Thursday, 15 March 2012

So where have I been?

It is a very long time since I wrote on my blog and I really think it is high time that I got my act together.  I began an MA in Art Psychotherapy at Roehampton University in the autumn and that has really informed my work as time has gone on.  I am still creating quite fragile, layered pieces but the emphasis has shifted from the landscape to the container.  A reference to Bion's theory of Projective Identification. 

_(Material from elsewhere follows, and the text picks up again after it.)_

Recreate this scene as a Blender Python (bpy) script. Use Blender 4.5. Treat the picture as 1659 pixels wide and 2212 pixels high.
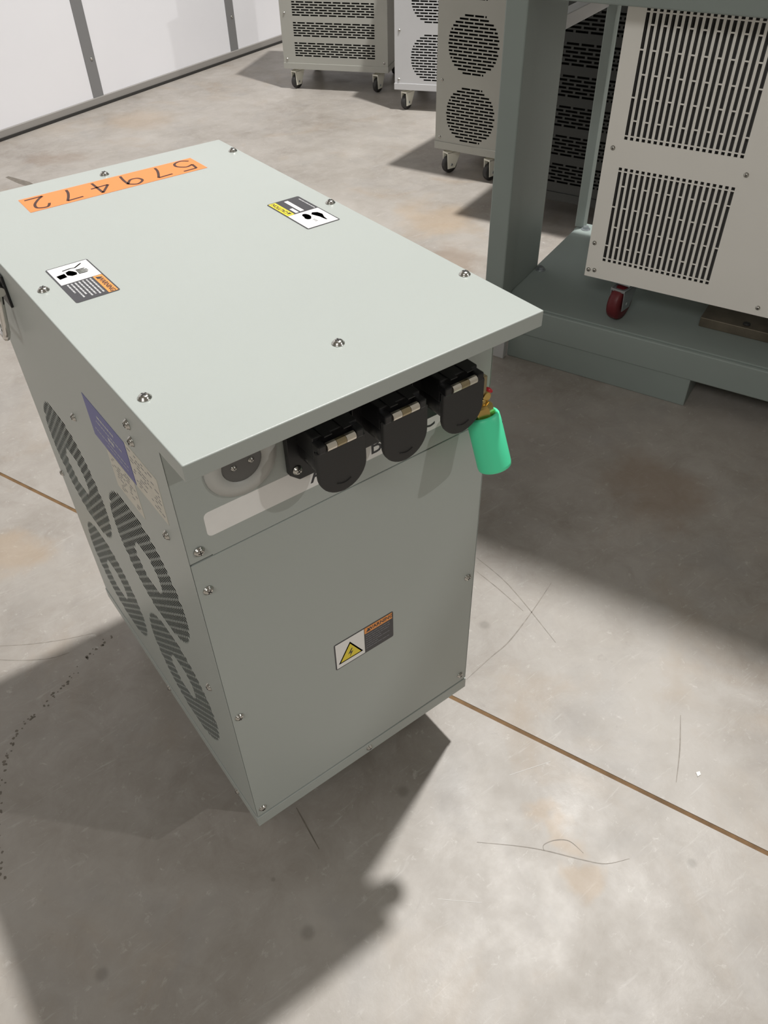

For Bion containing is not passive. It is a complicated partnership with a variety of interactions between the partners in this dynamic, mutually influencing relationship.  The main idea behind Bion's theory is one of 'Balance of Mind'.  In different relationship the dynamics  vary.  In one in which the container is too rigid, refusing to respond to what it has in it.  Here the contained will lose both form and meaning.  In a more flexible relationship, the contained enters the container and impacts with it, modifying its shape and function whilst also altering the contained, each mutually influencing the other.  A third type of relationship is one where the contained is so powerful that the container is completely overwhelmed, losing its own form and function. If you relate this to the relationship between mother and infant, a rigid mother takes in information from the infant and and utters responses which give no clear understanding of the infants trouble.  A fragile mother will go to pieces and panic. In either case the infant receives back its own projection with the implicit message that after all, as it feared, its state of mind is not tolerable. It suffers, in Bion's terms, a 'nameless dread' - i.e. a state of mind that is not thinkable.  These are the sorts of relationships that I am trying to represent in my containers.